Once you do consult with an attorney, recognize that you may have to pay some hefty legal fees. According to attorney Mary Randolph, “a lawyer who does nothing but estate planning and probate will likely charge a higher hourly rate than a general practitioner.” Estate attorneys will be more efficient with their (billable) time, since they have plenty of experience in that area of law — but it does mean that the average heir may experience sticker shock when hearing their estate attorney’s hourly rate.

When a trust is involved, Rind also cautions beleaguered heirs that trusts can cause increased financial headaches, because “the trust itself is a separate ‘person’ and might need its own attorney. The legal fees get paid out of the trust’s assets, so you could wind up spending the money you are fighting over.”

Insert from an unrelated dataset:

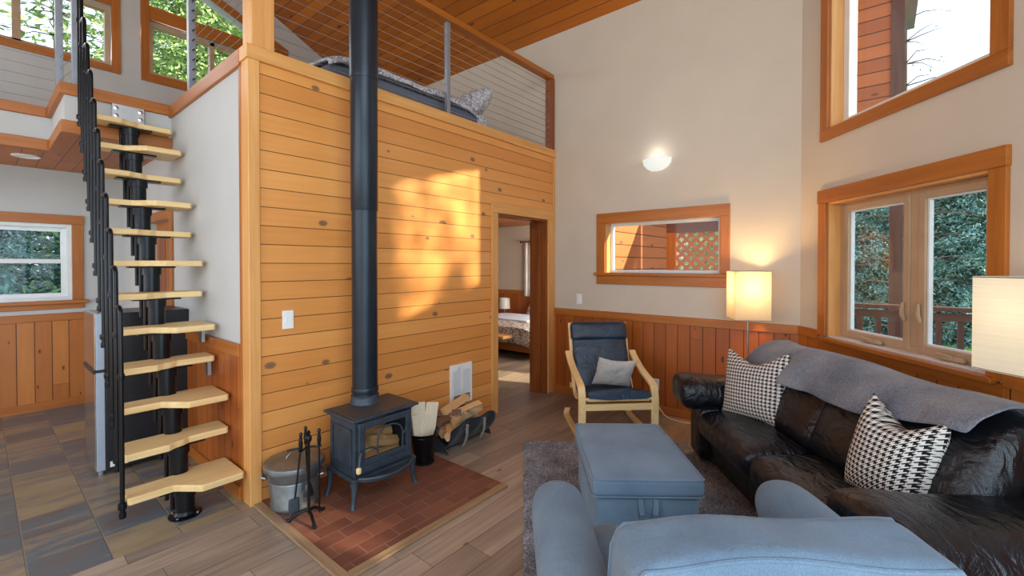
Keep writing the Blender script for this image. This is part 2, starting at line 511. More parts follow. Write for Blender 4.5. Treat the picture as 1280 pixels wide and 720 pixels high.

This is why it’s important to determine ahead of time if the fight over your loved one’s money or property will be worth the time, energy, and legal fees you will have to pour into it. Legal fees have decimated plenty of estates when heirs fight long court battles over what belongs to whom.

Rest in Peace of Mind

Fighting against an inheritance thief is both exhausting and expensive, and it will not necessarily bring back the money that was taken. This is why the best defense against inheritance theft is a good offense: Prepare a well-written estate plan, appoint multiple individuals as executors, trustees, and powers of attorney as a safeguard against untrustworthy behavior, and be open with your entire family about your wishes.

If you do all of these things, you can feel much more secure in the knowledge that your wishes will be carried out after you are gone.